Dundes calls the consistency of the imagery "nothing short of amazing." He notes that uniforms are sexual—enlarged head and shoulders, narrow waist and skintight pants accented by a molded codpiece. The jargon too is erotic: "score," "down," "piling on" (gang rape), "popping" an opponent (overtones of defloration) and "sacking" the quarterback (plunder and rape). Players try to knock opponents down, putting them in the "supine, feminine position." Indeed, says Dundes, "football is a ritualized form of homosexual rape. The winners feminize the losers by getting into their end zone."
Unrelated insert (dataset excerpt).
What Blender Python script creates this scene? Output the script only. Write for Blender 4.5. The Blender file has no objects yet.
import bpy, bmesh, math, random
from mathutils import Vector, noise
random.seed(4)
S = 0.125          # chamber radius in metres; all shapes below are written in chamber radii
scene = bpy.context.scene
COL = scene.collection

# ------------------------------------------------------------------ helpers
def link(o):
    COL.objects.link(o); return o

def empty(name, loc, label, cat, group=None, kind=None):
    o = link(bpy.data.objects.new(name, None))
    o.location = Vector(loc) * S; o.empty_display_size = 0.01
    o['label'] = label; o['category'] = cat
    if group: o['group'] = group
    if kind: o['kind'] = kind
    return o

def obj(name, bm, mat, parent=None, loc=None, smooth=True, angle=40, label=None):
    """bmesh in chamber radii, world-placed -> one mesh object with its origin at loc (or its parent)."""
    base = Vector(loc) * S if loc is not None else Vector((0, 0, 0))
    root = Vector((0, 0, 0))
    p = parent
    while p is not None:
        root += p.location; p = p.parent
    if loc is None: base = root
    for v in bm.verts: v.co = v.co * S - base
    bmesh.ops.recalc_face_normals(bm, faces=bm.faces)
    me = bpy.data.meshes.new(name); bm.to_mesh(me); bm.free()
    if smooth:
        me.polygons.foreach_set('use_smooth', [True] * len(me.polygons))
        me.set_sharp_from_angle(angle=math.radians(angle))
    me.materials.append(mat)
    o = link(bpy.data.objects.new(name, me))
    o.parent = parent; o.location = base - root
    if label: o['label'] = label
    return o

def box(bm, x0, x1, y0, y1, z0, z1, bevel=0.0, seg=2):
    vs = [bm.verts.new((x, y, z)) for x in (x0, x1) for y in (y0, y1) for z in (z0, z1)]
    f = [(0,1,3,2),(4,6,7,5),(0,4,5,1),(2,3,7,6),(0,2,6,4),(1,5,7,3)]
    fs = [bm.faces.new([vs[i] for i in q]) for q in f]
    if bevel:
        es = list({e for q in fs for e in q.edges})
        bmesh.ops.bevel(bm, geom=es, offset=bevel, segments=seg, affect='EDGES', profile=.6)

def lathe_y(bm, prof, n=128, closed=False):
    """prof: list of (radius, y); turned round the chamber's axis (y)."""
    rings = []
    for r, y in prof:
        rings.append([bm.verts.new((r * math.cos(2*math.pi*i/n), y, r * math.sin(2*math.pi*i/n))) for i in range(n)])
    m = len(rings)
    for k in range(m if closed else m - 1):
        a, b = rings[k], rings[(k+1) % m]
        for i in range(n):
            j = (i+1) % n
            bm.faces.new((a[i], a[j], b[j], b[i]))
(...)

To Dundes, the three-point stance of football players is a form of sexual presentation derived from the animal world. Just as apes raise their bottoms and present their genitals as a sign of submission to stronger males, linemen present their bottoms to their more prestigious teammates in the backfield. "Spiking" the ball after a touchdown, says the anthropologist, "confirms to all assembled that the enemy's end zone has been penetrated."

Is football some kind of mass men's room solicitation of the national psyche? Not at all, says Dundes. It is merely a sanctioned form of theater where players and fans can safely discharge their homoerotic impulses. Coaches who ask players to refrain from sex before a game intuitively understand that football is a temporary substitute for heterosexuality, just as "football widows" understand that their husbands are "dead to them sexually" while football is on TV. "Football is a healthy outlet for male-to-male affections," says Dundes, "just as spin the bottle and post office are healthy outlets for adolescent heterosexual needs."

Dundes' theory has received scattered support. Says San Francisco Psychologist Jane Jacobs: "I think Dundes' ideas are very profound. My hunch is that it's right on." Former Running Back Dave Kopay, author of The David Kopay Story and now a gay militant, agrees that if homosexuality is not overt on the football field, "it sure as hell is covert."

But reaction in the Berkeley area has generally been chilly. Says Dave Casper of the Oakland Raiders (should it be Pillagers? Rapists?): "People outside of sports are always making things up on little evidence." Adds University of California Football Coach Roger Theder: "It's the most ridiculous thing I have ever heard." Some campus athletes agree. Says Freshman Football Player Ron Goldy: "I was so angry, I just wanted to get my hands on the guy—I mean on his neck."